Segundo a ação, Machado atuou de forma indevida no tribunal para receber auxílio-transporte retroativo ao período em que estava afastado. A sentença ordenou que ele devolva R$ 297 mil aos cofres públicos. Atualmente, Farias e Machado recebem uma aposentadoria de R$ 41,5 mil mensais, cada um.
Por que eles receberam bônus?
Marcus Farias e Henrique Machado se beneficiaram de um penduricalho criado pelo tribunal de Roraima em dezembro de 2022. Desde então, os conselheiros têm direito a uma “licença compensatória” de um dia de descanso a cada três trabalhados. Quem não tira os dias de folga pode vendê-los.
O bônus é pago a quem acumula processos e cargos internos. Existem, na corte, sete conselheiros e sete funções disponíveis. Cada integrante da cúpula ocupa uma das posições que dá direito ao bônus.
Relatório da organização Transparência Brasil mostra que uma gratificação criada em 2015 para magistrados se transformou no penduricalho que dá direito à venda de folgas. Naquele ano, juízes federais que atuavam em mais de um local ou tinham muitos processos passaram a receber um bônus atrelado ao salário e sujeito ao teto constitucional.
Efeito cascata
Sob o argumento de equiparação com o Judiciário, o CNMP (Conselho Nacional do Ministério Público) liberou o pagamento de um terço do salário para a categoria em maio de 2022. Deixou de citar, contudo, que o benefício deveria respeitar o limite previsto pela Constituição.
Em janeiro de 2023, o CNMP adaptou o bônus, concedendo um dia de folga a cada três trabalhados. Permitiu também a venda do descanso e previu um caráter de indenização —e não de remuneração—, livrando o penduricalho do teto.
Em seguida, houve um efeito cascata. O CNJ (Conselho Nacional de Justiça), o Conselho da Justiça Federal, o STJ e tribunais de contas passaram a adotar o mesmo entendimento. Recentemente cortes têm liberado a venda de folgas retroativas a 2015.
O Tribunal de Contas de Roraima decidiu, em agosto passado, que pagaria a licença para o período de 13 de janeiro de 2015 a 31 de dezembro de 2021. A corte concedeu:
R$ 721.349,27 (janeiro de 2015 a dezembro de 2018) a Marcus Hollanda
R$ 381.162,50 (janeiro de 2015 a dezembro de 2016) a Henrique Machado
Seis dos sete conselheiros atuais receberam, em setembro, R$ 6 milhões por venda de folgas retroativas a 2015.
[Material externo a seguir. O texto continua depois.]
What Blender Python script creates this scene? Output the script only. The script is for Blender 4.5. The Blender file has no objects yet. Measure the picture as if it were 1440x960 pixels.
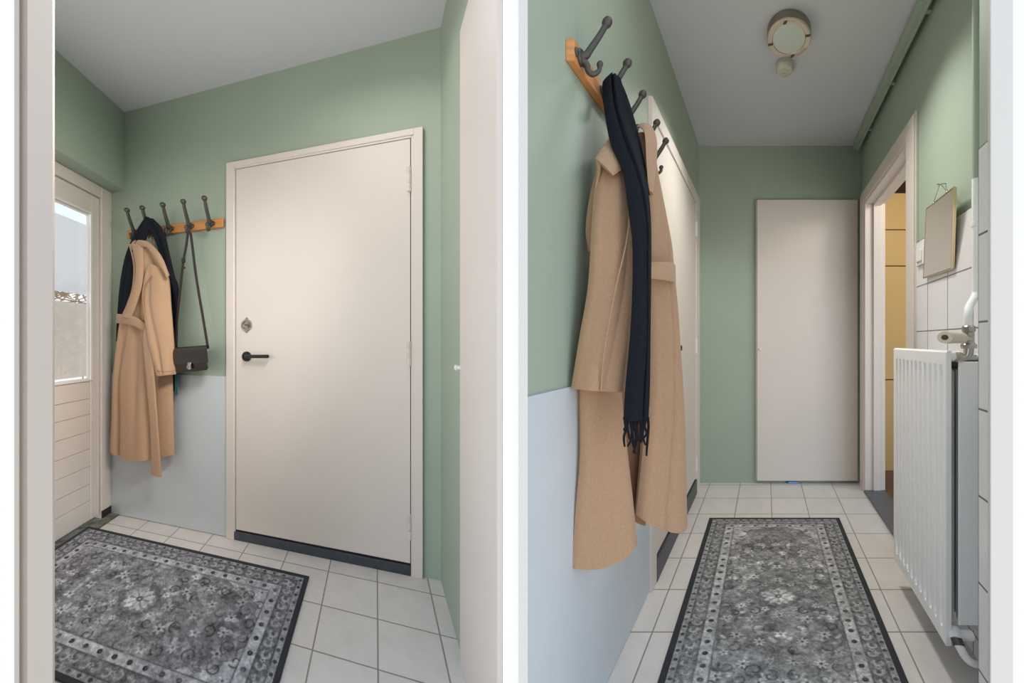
import bpy, bmesh, math, random
import numpy as np
from mathutils import Vector, Matrix
random.seed(4); np.random.seed(4)
C = bpy.context.scene.collection
SC = bpy.context.scene

# ------------------------------------------------------------------ camera, sky, light, exposure
F = 610.0; H = 1.05                       # focal length in pixels of the 1440 wide frame, eye height
cam = bpy.data.objects.new('camera', bpy.data.cameras.new('camera')); C.objects.link(cam)
cam.location = (0, 0, H); cam.rotation_euler = (math.pi/2, 0, 0)
cam.data.sensor_width = 36; cam.data.lens = F/1440*36; cam.data.clip_start = 0.02
SC.camera = cam
SC.view_settings.view_transform = 'Standard'; SC.view_settings.look = 'None'
SC.view_settings.gamma = 1; SC.view_settings.use_curve_mapping = False
SC.view_settings.exposure = 0.55
WORLD_STRENGTH = 0.88
w = bpy.data.worlds.new('sky'); SC.world = w; w.use_nodes = True
nt = w.node_tree; nt.nodes.clear()
wo = nt.nodes.new('ShaderNodeOutputWorld'); bg = nt.nodes.new('ShaderNodeBackground')
tc = nt.nodes.new('ShaderNodeTexCoord'); sx = nt.nodes.new('ShaderNodeSeparateXYZ'); rp = nt.nodes.new('ShaderNodeValToRGB')
nt.links.new(tc.outputs['Generated'], sx.inputs[0]); nt.links.new(sx.outputs['Z'], rp.inputs[0])
rp.color_ramp.elements[0].position = 0.0; rp.color_ramp.elements[0].color = (1.0, 0.97, 0.94, 1)
rp.color_ramp.elements[1].position = 0.34; rp.color_ramp.elements[1].color = (0.60, 0.77, 1.0, 1)
nt.links.new(rp.outputs[0], bg.inputs[0]); bg.inputs[1].default_value = WORLD_STRENGTH
nt.links.new(bg.outputs[0], wo.inputs[0])

def area_lamp(name, loc, look, sx_, sy_, power, col=(1, 1, 1), spread=180):
    d = bpy.data.lights.new(name, 'AREA'); d.shape = 'RECTANGLE'; d.size = sx_; d.size_y = sy_; d.energy = power; d.color = col; d.spread = math.radians(spread)
    o = bpy.data.objects.new(name, d); C.objects.link(o); o.location = loc
    o.rotation_euler = (Vector(look)-Vector(loc)).to_track_quat('-Z', 'Y').to_euler()
    return o
area_lamp('porch_side_fill', (-1.70, 1.25, 1.2), (-0.75, 1.9, 2.2), 0.5, 0.9, 2.2, (1.0, 0.97, 0.93))  # unseen fill added by the side wall, aimed up to brighten the porch ceiling
area_lamp('front_door_fill', (-0.36, 1.0, 2.0), (-2.5, 1.95, 0.75), 0.5, 0.25, 6.5, (1.0, 0.96, 0.92), 75)  # added fill beam to brighten the front door; no fanlight exists here
area_lamp('porch_overhead_fill', (-0.75, 1.45, 2.38), (-0.9, 1.6, 0), 0.3, 0.3, 2.6, (1.0, 0.97, 0.95), 150)  # unseen overhead fill added to lift the porch floor, rug and flush door
area_lamp('corridor_entry_fill', (0.66, 0.99, 2.3), (1.2, 2.6, 0.3), 0.45, 0.2, 1.2, (1.0, 0.97, 0.93))  # fill light added inside the corridor doorway, not a real fanlight
area_lamp('corridor_lamp_light', (1.235, 1.955, 2.40), (1.235, 1.955, 0), 0.2, 0.2, 7, (1.0, 0.97, 0.93), 130)
area_lamp('next_room_fill', (3.15, 2.45, 2.2), (2.9, 3.4, 1.0), 0.4, 0.4, 4, (1.0, 0.86, 0.66))  # unseen warm fill added to light the room beyond the right doorway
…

‘É imoral’, diz Transparência Brasil
A diretora da Transparência Brasil Marina Atoji critica os pagamentos aos dois conselheiros. “Continuar recebendo esses recursos, ainda mais neste volume, é completamente imoral. É uma violação ao princípio da moralidade da administração pública”, afirmou ao UOL.
Justamente em um órgão que é responsável pela fiscalização do recurso público [o TCE], é uma contradição e uma completa imoralidade.
Na avaliação de Atoji, a criação de pagamentos retroativos por tribunais é um “abuso do poder de regulamentar a si próprios”. “É uma distorção.”.